Report how many lines include the word "script", and nothing besides that number.

● **Scene modeling code data**:
--------------------------------------------------

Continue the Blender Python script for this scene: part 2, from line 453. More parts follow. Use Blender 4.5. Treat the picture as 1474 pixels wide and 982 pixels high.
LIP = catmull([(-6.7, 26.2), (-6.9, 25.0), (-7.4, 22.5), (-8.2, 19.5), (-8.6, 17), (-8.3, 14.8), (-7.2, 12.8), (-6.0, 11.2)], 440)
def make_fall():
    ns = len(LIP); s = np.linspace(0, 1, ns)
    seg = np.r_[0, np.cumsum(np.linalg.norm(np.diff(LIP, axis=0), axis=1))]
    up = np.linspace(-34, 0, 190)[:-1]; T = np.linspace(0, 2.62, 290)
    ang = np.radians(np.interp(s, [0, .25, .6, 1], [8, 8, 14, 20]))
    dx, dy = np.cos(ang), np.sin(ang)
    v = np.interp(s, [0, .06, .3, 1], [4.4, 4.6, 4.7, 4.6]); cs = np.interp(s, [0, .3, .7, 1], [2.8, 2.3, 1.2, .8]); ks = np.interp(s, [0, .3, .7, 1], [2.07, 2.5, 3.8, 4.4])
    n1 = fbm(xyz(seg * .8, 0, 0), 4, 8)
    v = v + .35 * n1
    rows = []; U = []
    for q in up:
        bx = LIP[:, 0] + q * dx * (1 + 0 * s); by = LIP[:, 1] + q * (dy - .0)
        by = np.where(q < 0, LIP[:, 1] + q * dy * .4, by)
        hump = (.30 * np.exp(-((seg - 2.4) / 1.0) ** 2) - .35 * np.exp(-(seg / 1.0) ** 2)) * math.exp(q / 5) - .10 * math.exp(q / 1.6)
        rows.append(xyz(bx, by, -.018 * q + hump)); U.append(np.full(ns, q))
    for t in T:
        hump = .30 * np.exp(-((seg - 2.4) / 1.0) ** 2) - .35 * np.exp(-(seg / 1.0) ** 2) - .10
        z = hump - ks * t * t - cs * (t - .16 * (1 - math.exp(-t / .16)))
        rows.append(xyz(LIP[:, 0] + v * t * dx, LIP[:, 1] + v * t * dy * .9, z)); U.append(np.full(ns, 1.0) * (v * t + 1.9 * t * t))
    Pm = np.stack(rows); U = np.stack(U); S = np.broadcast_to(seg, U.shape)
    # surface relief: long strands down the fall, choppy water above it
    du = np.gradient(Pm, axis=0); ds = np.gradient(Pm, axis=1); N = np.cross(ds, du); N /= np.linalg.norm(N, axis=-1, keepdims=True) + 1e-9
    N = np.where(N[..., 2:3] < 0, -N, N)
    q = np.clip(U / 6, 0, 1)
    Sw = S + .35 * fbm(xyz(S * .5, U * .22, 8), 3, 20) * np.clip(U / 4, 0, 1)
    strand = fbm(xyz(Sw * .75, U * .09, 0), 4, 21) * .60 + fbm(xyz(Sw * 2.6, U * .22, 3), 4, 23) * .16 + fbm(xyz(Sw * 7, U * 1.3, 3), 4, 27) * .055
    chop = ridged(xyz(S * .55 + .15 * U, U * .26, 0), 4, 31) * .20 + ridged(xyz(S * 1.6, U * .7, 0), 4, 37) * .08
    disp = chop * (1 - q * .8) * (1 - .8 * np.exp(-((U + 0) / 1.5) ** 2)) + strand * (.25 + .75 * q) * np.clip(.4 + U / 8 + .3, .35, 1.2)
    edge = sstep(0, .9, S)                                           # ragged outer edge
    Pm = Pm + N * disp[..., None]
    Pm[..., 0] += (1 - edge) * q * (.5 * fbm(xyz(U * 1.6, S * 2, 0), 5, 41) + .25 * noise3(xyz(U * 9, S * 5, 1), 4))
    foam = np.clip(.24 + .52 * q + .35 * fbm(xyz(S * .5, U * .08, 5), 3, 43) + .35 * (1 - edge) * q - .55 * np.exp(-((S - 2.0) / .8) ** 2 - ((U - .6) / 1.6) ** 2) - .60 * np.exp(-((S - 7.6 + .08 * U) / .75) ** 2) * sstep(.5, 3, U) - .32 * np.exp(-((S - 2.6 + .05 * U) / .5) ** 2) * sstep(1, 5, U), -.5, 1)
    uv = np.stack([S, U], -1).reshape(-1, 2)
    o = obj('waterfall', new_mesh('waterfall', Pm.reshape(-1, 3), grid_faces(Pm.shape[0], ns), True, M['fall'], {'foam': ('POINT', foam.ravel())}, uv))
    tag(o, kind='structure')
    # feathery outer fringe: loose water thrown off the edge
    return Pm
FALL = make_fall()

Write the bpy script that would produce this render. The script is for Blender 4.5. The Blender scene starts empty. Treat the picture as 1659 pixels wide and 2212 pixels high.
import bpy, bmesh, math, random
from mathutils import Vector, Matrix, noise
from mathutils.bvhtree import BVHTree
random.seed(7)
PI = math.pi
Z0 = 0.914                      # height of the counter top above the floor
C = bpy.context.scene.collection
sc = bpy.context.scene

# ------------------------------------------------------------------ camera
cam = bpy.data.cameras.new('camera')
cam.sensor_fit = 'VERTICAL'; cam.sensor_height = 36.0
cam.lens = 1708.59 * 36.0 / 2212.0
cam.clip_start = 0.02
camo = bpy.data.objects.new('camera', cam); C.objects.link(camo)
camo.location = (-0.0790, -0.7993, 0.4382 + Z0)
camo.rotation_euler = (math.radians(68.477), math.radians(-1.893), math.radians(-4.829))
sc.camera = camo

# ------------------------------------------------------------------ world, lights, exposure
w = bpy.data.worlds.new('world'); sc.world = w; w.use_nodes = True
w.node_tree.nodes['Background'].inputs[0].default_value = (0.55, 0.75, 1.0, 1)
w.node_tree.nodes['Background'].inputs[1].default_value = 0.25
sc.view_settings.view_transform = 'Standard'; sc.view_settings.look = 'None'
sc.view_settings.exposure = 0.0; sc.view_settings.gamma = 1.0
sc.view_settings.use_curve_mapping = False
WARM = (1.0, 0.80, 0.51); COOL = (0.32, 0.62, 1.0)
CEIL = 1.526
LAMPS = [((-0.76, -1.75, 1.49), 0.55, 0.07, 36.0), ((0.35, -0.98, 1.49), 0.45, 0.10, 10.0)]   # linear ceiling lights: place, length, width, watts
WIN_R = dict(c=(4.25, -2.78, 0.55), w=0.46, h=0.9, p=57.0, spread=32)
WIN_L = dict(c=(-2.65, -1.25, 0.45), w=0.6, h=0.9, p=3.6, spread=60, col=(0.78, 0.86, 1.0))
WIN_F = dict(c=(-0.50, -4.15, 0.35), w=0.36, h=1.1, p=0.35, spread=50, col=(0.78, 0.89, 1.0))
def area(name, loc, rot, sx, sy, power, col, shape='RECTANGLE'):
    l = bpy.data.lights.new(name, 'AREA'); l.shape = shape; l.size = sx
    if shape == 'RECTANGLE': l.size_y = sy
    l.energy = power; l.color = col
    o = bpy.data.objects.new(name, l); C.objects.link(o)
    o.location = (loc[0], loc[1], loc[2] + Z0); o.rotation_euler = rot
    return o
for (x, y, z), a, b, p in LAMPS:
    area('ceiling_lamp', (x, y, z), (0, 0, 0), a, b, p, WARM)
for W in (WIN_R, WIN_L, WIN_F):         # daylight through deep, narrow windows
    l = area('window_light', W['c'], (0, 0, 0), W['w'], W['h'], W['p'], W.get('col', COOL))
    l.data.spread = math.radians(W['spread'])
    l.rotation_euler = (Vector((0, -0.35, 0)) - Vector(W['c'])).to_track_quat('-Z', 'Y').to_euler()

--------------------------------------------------

● **Written answer**:
2